State the number of lines with the string "high" in them, and nothing else.

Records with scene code
____
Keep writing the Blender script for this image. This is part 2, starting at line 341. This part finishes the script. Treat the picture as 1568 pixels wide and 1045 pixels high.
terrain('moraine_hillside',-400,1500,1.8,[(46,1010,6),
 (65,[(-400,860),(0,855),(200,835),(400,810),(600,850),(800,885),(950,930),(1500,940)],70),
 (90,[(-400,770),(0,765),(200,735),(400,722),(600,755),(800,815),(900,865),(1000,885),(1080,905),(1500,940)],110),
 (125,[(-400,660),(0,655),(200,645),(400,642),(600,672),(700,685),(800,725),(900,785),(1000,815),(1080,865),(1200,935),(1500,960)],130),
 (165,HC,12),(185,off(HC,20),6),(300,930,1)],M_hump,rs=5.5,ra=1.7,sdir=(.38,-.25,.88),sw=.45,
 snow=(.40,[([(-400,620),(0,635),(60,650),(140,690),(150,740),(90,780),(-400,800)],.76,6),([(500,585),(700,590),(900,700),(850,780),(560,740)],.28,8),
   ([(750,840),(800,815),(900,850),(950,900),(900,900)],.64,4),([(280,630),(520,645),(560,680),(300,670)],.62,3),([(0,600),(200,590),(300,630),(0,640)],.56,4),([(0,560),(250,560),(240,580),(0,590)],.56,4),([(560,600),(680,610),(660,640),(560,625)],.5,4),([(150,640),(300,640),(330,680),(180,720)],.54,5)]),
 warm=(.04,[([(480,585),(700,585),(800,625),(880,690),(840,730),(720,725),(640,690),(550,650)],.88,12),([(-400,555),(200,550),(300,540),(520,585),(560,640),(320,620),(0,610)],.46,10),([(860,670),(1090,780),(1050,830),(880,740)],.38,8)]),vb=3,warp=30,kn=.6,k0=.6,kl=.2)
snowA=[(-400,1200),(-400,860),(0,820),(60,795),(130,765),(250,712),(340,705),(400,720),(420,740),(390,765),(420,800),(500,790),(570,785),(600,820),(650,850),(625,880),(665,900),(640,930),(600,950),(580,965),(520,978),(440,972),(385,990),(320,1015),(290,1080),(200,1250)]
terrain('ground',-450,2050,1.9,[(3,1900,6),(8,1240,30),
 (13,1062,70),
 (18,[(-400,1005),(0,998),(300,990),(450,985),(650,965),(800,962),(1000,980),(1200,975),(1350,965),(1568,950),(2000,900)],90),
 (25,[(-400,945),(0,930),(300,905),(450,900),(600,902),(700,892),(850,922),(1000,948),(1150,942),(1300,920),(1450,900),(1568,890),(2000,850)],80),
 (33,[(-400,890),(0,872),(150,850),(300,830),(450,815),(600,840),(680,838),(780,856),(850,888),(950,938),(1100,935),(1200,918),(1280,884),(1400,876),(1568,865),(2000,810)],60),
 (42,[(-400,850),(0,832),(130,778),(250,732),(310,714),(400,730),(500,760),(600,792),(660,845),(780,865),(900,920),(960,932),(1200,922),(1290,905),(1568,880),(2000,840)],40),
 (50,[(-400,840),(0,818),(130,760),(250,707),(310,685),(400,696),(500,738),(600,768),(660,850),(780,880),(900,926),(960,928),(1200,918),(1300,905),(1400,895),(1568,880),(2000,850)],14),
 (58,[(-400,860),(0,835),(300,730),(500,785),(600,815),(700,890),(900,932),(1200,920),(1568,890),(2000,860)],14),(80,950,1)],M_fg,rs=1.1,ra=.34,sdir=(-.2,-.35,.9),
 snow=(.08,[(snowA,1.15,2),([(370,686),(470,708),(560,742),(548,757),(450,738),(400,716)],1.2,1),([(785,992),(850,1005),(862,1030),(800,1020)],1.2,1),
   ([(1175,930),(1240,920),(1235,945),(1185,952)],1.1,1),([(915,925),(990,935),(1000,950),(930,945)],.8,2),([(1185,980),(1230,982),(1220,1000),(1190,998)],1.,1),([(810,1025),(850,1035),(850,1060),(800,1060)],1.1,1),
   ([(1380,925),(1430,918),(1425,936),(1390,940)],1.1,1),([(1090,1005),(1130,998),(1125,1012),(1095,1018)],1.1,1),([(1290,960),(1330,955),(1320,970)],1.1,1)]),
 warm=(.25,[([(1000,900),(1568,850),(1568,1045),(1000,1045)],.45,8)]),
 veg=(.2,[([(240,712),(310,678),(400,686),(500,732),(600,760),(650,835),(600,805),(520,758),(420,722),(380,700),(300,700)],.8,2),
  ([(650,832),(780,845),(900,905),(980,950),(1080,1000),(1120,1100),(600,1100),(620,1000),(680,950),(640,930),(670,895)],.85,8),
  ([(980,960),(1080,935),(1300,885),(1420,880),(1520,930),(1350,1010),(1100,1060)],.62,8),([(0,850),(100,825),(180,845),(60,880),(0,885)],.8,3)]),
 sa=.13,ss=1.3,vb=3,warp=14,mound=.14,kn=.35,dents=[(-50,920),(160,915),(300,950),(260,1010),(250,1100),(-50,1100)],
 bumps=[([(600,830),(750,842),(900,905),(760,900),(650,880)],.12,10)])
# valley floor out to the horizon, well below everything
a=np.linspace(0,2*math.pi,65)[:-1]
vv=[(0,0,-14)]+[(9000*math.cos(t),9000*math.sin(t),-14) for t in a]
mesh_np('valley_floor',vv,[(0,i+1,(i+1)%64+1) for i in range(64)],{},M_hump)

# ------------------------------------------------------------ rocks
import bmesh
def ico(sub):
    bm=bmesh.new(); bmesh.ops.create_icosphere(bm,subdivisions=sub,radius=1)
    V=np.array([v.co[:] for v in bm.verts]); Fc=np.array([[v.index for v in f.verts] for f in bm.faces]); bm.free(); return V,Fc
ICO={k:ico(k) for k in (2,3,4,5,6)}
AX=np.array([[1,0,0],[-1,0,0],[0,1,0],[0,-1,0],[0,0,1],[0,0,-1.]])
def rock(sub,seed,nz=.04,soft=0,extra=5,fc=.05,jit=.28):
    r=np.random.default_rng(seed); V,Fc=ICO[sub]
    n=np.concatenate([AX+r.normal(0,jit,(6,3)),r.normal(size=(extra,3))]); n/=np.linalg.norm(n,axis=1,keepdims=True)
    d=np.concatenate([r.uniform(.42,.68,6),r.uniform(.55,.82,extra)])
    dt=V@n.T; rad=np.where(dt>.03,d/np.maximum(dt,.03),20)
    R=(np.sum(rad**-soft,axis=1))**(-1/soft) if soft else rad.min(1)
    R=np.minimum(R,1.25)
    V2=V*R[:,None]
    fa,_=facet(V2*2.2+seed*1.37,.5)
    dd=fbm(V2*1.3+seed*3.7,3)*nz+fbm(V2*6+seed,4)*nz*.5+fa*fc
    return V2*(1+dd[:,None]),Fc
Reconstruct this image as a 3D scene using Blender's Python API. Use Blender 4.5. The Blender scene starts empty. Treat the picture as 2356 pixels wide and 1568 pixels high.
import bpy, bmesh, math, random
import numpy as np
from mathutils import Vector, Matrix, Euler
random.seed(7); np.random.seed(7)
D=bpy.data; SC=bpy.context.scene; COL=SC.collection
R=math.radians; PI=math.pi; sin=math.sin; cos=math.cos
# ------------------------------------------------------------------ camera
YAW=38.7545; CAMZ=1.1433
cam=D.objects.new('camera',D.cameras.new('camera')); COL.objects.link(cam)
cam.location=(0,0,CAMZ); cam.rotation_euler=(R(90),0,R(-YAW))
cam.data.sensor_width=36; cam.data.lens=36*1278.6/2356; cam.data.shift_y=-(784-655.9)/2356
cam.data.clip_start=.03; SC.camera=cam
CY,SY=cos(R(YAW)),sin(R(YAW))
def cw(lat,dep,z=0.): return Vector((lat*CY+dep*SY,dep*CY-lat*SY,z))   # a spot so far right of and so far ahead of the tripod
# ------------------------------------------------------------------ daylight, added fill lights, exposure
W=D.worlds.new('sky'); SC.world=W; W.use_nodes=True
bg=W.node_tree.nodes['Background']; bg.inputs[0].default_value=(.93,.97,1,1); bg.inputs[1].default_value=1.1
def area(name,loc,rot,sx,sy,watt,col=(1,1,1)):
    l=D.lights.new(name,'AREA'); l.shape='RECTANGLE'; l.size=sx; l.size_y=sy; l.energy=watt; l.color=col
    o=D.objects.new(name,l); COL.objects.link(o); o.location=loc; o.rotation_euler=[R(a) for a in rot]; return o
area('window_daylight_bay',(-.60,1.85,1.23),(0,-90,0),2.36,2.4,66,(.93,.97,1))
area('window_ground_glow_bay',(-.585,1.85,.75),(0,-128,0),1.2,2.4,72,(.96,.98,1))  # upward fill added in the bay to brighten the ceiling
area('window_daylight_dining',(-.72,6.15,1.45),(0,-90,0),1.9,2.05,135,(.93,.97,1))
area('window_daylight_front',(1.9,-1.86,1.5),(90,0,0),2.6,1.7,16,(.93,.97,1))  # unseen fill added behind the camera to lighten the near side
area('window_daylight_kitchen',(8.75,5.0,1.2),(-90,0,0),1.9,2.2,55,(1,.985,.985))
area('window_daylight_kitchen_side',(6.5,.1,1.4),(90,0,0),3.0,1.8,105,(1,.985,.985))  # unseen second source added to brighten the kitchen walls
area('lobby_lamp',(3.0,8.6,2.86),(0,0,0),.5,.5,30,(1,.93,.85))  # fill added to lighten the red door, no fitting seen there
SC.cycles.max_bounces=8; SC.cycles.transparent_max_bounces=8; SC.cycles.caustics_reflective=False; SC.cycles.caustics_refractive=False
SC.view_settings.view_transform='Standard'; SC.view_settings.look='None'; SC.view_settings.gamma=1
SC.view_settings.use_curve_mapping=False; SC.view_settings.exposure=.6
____
ANSWER BELOW
2